Your task is to copy a single run of lines that starts at the line with "Continue the Blender" and stops at the line with "fence', 'grass', kind='stuff')", keeping both ends. Copy nothing else.
- - - - -
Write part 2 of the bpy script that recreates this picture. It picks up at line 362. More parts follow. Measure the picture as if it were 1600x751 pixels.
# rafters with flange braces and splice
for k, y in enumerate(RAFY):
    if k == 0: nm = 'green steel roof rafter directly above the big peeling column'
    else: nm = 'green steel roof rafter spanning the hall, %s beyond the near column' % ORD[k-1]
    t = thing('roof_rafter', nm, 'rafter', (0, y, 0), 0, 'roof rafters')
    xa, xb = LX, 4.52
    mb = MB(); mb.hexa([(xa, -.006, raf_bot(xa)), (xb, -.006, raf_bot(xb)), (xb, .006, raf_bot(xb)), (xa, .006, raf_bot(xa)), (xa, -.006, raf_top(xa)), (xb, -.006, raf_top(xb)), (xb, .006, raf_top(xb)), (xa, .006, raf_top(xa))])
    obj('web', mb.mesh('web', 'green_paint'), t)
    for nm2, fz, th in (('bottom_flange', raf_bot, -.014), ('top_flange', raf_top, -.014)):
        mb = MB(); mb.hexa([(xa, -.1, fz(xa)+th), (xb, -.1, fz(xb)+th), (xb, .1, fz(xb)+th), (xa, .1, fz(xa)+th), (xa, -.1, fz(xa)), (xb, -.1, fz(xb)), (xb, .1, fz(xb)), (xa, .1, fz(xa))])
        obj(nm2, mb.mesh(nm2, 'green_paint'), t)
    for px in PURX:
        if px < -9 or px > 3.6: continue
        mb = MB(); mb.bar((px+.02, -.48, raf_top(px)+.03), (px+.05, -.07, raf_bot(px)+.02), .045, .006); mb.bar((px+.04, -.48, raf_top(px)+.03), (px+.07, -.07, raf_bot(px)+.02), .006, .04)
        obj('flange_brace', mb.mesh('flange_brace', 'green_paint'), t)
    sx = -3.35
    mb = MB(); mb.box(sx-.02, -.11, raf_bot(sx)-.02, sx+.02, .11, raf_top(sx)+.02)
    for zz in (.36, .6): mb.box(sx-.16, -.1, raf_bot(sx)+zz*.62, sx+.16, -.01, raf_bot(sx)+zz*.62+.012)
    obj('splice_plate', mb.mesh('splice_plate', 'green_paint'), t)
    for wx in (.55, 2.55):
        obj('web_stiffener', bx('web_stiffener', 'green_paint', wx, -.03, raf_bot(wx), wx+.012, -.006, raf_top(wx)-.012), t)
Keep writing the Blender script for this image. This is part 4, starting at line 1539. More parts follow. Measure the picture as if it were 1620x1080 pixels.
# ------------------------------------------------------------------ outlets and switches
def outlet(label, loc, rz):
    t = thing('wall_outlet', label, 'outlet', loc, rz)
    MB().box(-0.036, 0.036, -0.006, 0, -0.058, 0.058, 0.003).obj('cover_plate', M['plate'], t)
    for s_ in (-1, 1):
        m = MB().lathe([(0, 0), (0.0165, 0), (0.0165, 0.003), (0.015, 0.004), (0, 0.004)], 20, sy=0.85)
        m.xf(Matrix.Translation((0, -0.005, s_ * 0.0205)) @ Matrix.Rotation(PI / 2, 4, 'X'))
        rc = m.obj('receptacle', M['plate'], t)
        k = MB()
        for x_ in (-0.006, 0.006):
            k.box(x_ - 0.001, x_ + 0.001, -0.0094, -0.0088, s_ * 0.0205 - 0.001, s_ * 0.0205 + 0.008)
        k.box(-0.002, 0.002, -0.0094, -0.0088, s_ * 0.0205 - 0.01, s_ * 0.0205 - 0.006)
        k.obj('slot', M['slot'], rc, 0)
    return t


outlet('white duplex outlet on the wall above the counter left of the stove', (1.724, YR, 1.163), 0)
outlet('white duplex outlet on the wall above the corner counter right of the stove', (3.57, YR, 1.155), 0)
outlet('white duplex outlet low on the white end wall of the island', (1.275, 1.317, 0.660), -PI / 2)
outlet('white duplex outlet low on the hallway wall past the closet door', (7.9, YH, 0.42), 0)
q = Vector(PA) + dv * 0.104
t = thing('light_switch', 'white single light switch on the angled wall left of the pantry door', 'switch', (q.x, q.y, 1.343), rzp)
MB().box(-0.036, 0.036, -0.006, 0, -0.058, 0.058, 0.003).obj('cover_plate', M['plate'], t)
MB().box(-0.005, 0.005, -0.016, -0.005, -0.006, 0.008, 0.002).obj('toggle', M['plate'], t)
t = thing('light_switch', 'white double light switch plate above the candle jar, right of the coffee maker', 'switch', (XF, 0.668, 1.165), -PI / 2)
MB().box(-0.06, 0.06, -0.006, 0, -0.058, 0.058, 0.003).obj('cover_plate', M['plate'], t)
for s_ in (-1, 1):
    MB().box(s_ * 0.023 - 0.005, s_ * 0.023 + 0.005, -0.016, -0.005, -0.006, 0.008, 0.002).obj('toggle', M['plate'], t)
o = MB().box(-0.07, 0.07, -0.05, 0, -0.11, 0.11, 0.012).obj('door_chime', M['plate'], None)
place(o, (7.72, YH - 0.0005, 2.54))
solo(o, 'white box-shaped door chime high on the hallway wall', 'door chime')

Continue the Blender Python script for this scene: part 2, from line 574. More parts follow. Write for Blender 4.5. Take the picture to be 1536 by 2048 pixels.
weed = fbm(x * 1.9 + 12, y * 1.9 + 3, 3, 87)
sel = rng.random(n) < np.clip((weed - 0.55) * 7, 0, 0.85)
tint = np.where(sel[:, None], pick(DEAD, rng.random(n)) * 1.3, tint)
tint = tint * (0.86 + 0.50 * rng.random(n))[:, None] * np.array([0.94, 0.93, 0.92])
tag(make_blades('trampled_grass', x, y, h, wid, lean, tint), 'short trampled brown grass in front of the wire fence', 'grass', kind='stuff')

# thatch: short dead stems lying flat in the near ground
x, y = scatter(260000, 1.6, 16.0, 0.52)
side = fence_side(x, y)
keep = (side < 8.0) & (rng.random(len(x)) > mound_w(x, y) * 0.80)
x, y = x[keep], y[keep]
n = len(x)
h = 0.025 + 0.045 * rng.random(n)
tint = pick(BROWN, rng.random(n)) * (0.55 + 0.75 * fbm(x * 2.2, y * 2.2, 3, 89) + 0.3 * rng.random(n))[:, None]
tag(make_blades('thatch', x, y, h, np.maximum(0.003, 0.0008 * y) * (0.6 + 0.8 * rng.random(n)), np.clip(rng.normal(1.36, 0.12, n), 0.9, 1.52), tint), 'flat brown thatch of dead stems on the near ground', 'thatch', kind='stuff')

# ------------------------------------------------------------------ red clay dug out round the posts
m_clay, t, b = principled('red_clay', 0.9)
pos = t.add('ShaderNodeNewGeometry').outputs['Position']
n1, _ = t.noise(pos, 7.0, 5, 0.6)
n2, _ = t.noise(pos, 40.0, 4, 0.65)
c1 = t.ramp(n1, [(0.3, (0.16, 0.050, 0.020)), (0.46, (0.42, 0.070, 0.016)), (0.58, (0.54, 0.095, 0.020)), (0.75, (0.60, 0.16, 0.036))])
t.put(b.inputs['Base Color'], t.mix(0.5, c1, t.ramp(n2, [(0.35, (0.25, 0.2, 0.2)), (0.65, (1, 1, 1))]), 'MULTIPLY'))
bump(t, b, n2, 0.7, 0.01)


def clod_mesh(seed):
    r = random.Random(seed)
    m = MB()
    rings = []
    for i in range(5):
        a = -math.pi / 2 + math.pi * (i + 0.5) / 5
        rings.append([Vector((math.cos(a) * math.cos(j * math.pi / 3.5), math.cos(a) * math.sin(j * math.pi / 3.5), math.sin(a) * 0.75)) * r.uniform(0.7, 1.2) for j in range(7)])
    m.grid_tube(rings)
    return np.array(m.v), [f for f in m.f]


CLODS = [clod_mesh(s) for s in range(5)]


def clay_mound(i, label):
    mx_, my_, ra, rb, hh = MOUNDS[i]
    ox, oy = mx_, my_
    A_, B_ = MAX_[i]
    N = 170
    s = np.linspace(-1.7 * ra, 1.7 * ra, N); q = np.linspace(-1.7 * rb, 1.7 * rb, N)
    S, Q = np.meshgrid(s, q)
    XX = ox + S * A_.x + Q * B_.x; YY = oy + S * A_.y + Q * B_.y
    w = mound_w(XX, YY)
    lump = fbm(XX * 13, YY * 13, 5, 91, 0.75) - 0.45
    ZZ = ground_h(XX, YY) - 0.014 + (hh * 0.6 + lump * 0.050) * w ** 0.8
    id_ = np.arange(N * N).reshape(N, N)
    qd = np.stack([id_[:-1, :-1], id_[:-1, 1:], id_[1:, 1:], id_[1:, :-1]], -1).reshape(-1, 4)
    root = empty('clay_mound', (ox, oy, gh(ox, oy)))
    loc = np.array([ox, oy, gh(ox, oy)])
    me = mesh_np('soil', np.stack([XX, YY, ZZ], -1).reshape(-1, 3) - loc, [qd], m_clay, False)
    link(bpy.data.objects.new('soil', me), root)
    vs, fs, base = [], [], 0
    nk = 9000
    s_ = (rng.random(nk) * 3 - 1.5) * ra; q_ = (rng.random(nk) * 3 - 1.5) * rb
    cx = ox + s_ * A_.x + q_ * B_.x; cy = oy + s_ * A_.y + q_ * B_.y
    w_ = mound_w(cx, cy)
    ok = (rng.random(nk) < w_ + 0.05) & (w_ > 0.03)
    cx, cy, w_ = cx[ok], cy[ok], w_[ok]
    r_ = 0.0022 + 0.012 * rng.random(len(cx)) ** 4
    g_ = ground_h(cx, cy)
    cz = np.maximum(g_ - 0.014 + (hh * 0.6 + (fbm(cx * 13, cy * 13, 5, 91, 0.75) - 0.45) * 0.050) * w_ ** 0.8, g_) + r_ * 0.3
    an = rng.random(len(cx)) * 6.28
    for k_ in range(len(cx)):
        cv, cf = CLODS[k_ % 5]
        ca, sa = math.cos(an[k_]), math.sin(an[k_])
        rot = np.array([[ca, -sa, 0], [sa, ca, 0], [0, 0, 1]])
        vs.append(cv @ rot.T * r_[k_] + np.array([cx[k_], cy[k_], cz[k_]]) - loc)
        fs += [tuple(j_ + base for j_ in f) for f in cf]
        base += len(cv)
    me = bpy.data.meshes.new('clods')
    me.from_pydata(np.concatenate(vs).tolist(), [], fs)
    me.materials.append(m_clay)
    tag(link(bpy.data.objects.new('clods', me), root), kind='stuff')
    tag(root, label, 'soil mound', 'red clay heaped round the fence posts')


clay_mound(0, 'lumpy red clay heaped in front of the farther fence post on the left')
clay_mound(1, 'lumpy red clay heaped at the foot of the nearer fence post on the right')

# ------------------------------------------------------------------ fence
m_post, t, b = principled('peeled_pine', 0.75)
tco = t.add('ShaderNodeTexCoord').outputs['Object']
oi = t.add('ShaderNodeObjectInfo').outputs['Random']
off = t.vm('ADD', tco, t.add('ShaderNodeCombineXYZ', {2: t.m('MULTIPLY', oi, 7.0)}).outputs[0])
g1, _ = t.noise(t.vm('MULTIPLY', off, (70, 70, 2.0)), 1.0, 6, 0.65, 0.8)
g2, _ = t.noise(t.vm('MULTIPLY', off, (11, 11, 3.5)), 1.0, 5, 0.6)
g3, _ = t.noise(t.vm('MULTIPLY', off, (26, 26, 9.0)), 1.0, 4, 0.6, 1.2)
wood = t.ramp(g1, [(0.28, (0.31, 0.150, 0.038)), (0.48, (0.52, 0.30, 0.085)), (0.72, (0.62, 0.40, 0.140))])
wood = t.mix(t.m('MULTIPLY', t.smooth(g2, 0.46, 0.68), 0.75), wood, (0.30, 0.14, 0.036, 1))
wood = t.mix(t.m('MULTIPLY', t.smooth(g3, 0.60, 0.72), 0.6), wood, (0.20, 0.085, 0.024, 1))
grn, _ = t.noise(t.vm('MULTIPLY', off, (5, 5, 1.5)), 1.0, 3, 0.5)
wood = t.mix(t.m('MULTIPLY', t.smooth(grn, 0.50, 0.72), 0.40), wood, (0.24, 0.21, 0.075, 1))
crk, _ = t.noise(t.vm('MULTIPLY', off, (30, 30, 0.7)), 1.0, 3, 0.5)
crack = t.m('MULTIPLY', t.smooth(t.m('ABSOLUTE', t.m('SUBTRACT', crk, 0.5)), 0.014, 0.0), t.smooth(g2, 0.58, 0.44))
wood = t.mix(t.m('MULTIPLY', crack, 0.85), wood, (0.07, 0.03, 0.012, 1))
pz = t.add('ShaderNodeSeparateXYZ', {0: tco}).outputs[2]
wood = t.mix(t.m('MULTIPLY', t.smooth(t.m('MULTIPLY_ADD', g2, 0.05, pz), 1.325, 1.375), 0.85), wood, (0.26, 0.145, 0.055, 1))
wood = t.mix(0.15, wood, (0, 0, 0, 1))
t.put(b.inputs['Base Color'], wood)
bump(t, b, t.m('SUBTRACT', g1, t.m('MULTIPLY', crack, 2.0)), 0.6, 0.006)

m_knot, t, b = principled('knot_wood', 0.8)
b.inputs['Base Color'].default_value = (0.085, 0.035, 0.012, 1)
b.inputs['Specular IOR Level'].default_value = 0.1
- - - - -
RESPONSE TO THIS TASK:
Continue the Blender Python script for this scene: part 2, from line 574. More parts follow. Write for Blender 4.5. Take the picture to be 1536 by 2048 pixels.
weed = fbm(x * 1.9 + 12, y * 1.9 + 3, 3, 87)
sel = rng.random(n) < np.clip((weed - 0.55) * 7, 0, 0.85)
tint = np.where(sel[:, None], pick(DEAD, rng.random(n)) * 1.3, tint)
tint = tint * (0.86 + 0.50 * rng.random(n))[:, None] * np.array([0.94, 0.93, 0.92])
tag(make_blades('trampled_grass', x, y, h, wid, lean, tint), 'short trampled brown grass in front of the wire fence', 'grass', kind='stuff')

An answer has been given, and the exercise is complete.